Contingencies in a Purchase Offer

In most purchase transactions there are almost always a few challenges that will need to be overcome and our team will be here to help you navigate through these challenges. Contingencies in a purchase offer allow you to back out of the deal if something arises and the buyer and seller cannot mutually agree on the outcome.

There are seller disclosures that are required including the Transfer Disclosure Statement, Natural Hazard Disclosure, preliminary title report, HOA documents (if applicable), etc. As a buyer, you have the right to review these documents and should any red flags pop up, you have the right to back out.

Other common contingencies include the home and pest inspections, appraisal, and loan approval. These are protections for all parties involved in order to negotiate on these items and come to an agreement or the right to back out without forfeiting the earnest money deposit.

Basically, contingencies protect you in case you cannot perform or choose not to perform on a promise to buy a home. If you cancel a contract without having built-in conditions and contingencies, you could find yourself forfeiting your earnest money deposit which can end up being a substantial amount of money.

 

Earnest Money Deposit

After you have come up with an offer price, the next step is to determine how large a deposit you want to make with your offer. You want the “earnest money deposit” to be large enough to show the seller you are serious, but not so large you are placing significant funds at risk. You also want to wire the funds to escrow so they are secured by a third party. Generally speaking, earnest money deposits usually are about 2-3% of the purchase price, but are the sole discretion of the buyer and what they are comfortable putting up.

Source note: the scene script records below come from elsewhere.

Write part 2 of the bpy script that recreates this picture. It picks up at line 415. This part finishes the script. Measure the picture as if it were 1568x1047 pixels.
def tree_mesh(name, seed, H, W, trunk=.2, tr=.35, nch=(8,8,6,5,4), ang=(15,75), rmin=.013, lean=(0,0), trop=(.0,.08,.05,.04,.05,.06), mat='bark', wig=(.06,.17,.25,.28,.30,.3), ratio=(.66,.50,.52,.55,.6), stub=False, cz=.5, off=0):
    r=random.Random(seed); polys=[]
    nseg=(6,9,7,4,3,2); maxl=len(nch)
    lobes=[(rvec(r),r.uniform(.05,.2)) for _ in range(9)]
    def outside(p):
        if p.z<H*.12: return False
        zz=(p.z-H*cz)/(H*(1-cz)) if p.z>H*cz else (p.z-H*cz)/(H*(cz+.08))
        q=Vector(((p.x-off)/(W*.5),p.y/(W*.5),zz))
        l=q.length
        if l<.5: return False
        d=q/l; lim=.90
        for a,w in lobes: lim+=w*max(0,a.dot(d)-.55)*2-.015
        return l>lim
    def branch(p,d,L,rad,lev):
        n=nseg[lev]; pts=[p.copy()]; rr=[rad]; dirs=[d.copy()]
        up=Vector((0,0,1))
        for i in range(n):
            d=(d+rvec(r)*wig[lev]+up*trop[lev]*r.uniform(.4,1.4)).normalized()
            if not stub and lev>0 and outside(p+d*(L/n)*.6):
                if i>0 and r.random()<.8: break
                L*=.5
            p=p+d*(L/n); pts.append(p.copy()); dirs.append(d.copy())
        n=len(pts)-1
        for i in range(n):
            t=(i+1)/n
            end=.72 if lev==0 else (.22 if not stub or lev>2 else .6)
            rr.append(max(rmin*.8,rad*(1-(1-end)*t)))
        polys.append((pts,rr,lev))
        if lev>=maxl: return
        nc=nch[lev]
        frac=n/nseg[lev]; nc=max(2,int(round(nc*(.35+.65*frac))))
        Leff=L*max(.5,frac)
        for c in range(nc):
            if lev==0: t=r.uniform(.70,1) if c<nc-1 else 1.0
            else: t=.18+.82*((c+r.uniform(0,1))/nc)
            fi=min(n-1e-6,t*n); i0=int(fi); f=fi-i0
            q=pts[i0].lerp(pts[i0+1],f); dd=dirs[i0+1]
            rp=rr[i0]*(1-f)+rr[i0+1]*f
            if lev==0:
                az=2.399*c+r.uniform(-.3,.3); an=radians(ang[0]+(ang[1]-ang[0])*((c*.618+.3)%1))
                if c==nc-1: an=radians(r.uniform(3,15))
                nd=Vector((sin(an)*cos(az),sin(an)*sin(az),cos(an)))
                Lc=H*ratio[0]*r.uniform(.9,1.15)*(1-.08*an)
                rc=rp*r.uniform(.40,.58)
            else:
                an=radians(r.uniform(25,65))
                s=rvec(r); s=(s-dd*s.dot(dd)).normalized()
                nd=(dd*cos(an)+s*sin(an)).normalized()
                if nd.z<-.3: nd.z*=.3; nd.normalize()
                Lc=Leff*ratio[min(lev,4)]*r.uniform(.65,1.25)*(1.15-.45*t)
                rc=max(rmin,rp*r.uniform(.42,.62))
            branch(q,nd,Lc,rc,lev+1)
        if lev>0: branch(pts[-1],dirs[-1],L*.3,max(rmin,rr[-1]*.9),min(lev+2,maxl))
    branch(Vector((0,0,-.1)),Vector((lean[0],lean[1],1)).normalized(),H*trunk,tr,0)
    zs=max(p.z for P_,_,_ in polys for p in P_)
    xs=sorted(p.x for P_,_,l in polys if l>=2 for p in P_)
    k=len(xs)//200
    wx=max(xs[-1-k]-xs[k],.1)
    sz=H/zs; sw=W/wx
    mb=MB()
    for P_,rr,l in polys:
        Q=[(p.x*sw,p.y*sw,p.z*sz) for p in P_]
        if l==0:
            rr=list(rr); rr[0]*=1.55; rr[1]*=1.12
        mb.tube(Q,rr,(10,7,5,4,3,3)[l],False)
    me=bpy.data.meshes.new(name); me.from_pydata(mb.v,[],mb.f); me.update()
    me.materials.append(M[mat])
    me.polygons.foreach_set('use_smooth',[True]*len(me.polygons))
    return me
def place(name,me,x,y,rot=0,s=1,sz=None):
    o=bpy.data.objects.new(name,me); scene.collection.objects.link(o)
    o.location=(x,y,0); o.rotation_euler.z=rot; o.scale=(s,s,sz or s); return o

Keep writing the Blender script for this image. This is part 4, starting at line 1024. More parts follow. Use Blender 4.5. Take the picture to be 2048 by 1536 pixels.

A lower earnest money deposit puts less funds at risk in the even there is a dispute between the buyer and seller where the funds can get hung up for weeks or even months. On the other hand, a larger earnest money deposit also shows the seller how serious you are and it will make your offer more enticing over the others.

 

Closing Costs and Service Providers

Closings costs are negotiated in the purchase agreement and include items such as escrow, title, inspections, transfer fees, HOA docs, home warranty plan, etc. All of these costs and how they are shared or who is solely responsible is spelled out in your offer. Your advisor will do a thorough review with you to walk you through what is customary in terms of what costs are shared and who pays for what, however, these are all negotiable items and up to you.

In addition, service providers need to be selected including who chooses the escrow and title company. Generally the buyer will selection their service providers for the home inspection, pest inspection and any other due diligence items that require the use of a third party.

 

The Closing Date

The closing date is very critical as part of the transaction as both the buyer and seller have to make arrangements for moving. Being flexible on the closing date where possible will allow for other negotiations in the transaction to have more focus and weight. In planning your move, make sure to have some flexibility built in as there can be unforeseen issues that can come up and may take longer to resolve that will delay the close of the transaction.

 

Transfer of Possession

The purchase of the home and transaction is considered closed when the deeds have been recorded. Possession on the other hand is an important item to have spelled out in the transaction. It is not uncommon for transfer of possession to take place three days after close in order to allow the seller ample time to move out. Sometimes, the seller will need their other property to close before possession or they may request a sale-leaseback arrangement. Nevertheless, in any of these circumstances, they need to be clearly spelled out so that all parties are in agreement and there are no major disputes.